This whole scenario has nothing to do with self-defense. First off, the 90% did not have their rights to self-defense violated by some foreigners. They were violated by the government, which forbids people from defending themselves and arrogates responsibility for defense to itself.
Can you imagine a private company taking this approach? No security firm would ever forbid you from stopping a burglar at your door. No supermarket would forbid you from growing your own food. No car company would forbid you from walking. Nor would anyone buy products from companies that adopted such tyrannical policies.
Yet the government forbids you from acting in self-defense. That alone shows that it works by force, not by the wishes of its citizens (as you claim). As a consequence of this government violation of people's rights, some foreign criminals attacked and the people could not defend themselves. The government, incompetent as always, failed to defend them either.
Since the violation of rights comes from the government, any consequent actions it may take are also illegitimate. Unsurprisingly, they are further violations of rights, in this case the rights of the foreigners it attacks in order to justify its usurpation of your rights.

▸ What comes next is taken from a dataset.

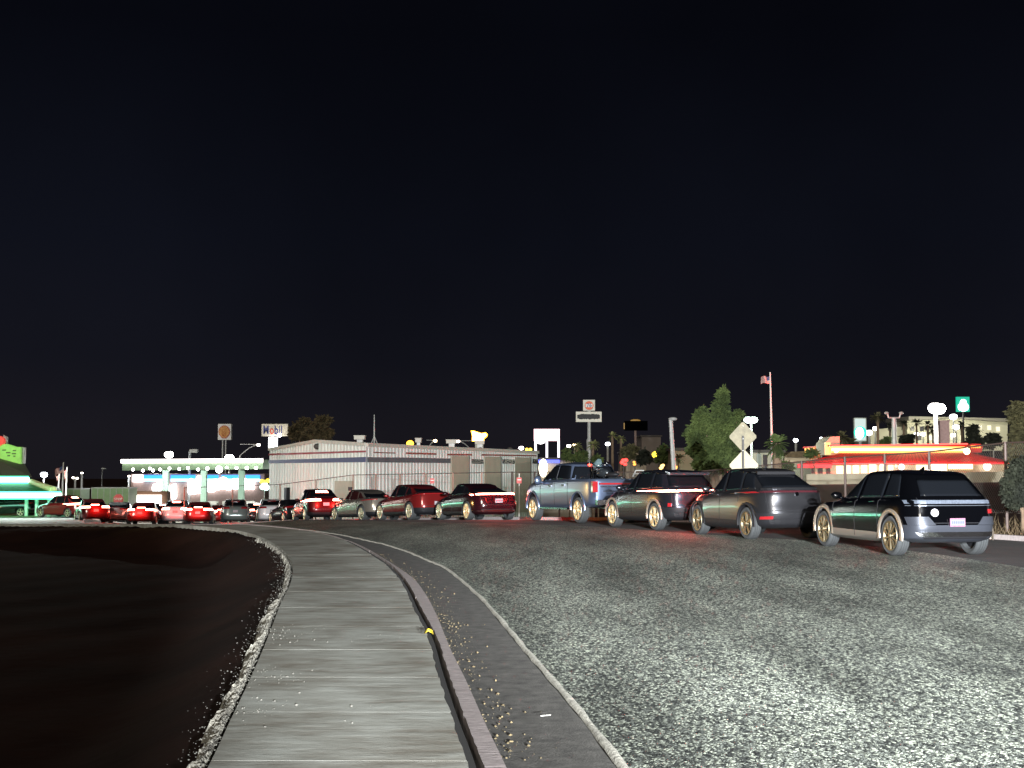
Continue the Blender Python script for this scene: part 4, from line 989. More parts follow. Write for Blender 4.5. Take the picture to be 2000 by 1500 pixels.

Bombing a foreign country is not about not self-defense. It's not even about bringing the perpetrators to justice. No, bombing is, as you say, about retaliation. About revenge. How exactly does killing more innocents, in this case Afghani peasants, serve the cause of justice?
Of course, none of this addresses the original point I made anymore than your response does. The government violated my right to self-defense. Why am I forced to support the wars it undertakes to justify that usurpation of my rights?
what I meant by "self-defense" is national defense. On the individual rights level, retaliatory violence is not initiated violence, hence is justified against anybody. So, on the national level, retaliatory war against any entity that attacked American citizens is justified.
Since Demidog brought up the issue of consent to foreign policy, I pointed out to him that we as a nation can have only one foreign policy. So no matter what our foreign policy is, there will be some who are unhappy with it. My position in that is that in matters of foreign policy the government should do whatever it thinks our national interest is, and the voters can provide a correction every election cycle. That is not the same as saying that it should do whatever the majority wants.